The receptionist offered to let me use one of the private rooms, until the situation resolved. I didn't know where the OM had gone to; I looked around inside for a bit, but then took the receptionist up on her offer for the private room, which was pretty cool. It's also open, up top, to the outside, with its own hot tub and a steam shower.
But after a few minutes I got bored. And right there, just a few feet away, was something pretty bizarre that really deserved to be checked out.
So off I trotted, back to the women's changing room, where I had a big bag of sliced up fruit stored in a locker. I grabbed me a little snack, and stationed myself there by the exit door to take in the show.

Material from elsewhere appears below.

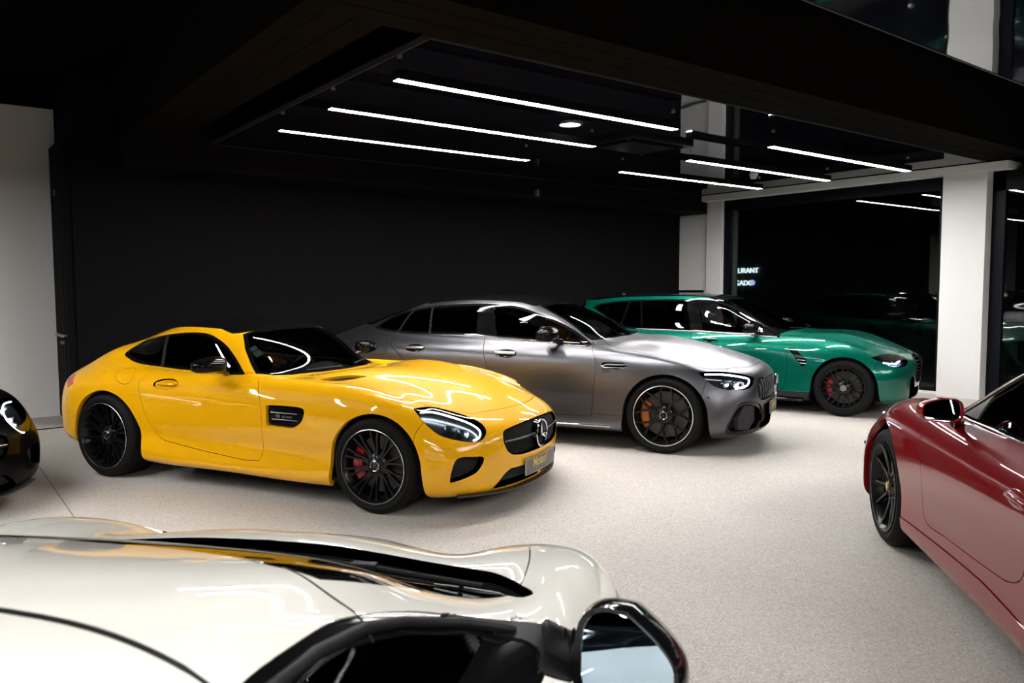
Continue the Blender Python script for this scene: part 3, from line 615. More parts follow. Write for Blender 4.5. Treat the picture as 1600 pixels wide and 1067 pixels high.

There seemed to be more uniforms. Some were outside, and some inside, on the men's changing room side. They were all wearing these blue latex gloves. Two of the fellows outside were helping the man who had been in the warm tub down the steps from the deck. There was one on either side of him, and he slipped on the stairs. I heard a few moments later one of them say, "the ground is level here, you can walk safely."
I thought, "Is he blind?" How on earth does a blind man manage to evade a receptionist, undress, find the jacuzzi, get in, find and harass a woman all before the police arrive? The policeman right next to the women's door leading outside caught sight of me, and asked me to go in and close the door. I guess that was the decent thing to do. So I did. But the dressing rooms are right next to each other, and they're open to one another along the top, so you can hear everything that goes on next door. The police were asking this fellow which locker was his. He thought it was the third from the left on the bottom. They'd know it was his if they found the candy and cigarettes.
Candy and cigarettes? This is not getting any less weird.
But by this point, I figured the show was pretty much over, so I took my bag o' fruit and went back to the private room, and shortly after was joined by the OM. She had been braver than I, and after her massage had towelled up and walked around the scene outside and back to the sauna where folks were all a-twitter about the situation. One person had said, "Can you imagine if this was the first time you had ever come to the Kiva?", and Michelle was, "uh, yeh, I can!" And then they were all apologetic about it, too, stressing that This is Not Normal, and Michelle was, like, no worries.
She had heard the police asking if the receptionist could drain the hot tub. They were trying to figure out a way to get the naked (and possibly blind?) man out, without any of them having to get in. The receptionist declined. Hence the bunch of standing around - what, it took on the order of 30 to 45 minutes? - before he was extracted. The naked man had also, it seems, acted to fend them off by throwing candy at them from his stronghold there in warm tub. There were, as I found later, indeed several multi-colored bits all over the ground, kind of like confetti. I think they were Nerds.
The rest of the time there was just dandy. The people were all really friendly and nice. It would probably be traumatic if you went in full of body-image issues, but then maybe it's a good place to go if you are, to get a lesson on just being, and not hiding behind multiple layers of baggy clothes. There was more eye contact there, than if clothed in a low-cut dress.
But now to the answer you've been waiting for: it takes 7 policemen, and a bottle of pepper spray, to get a recalcitrant naked man out of a hot tub. So: he wasn't blind after all; they had sprayed him to be able to incapacitate him, and that's why he couldn't see. And he hadn't harassed any women, but just had refused to pay the entry fee.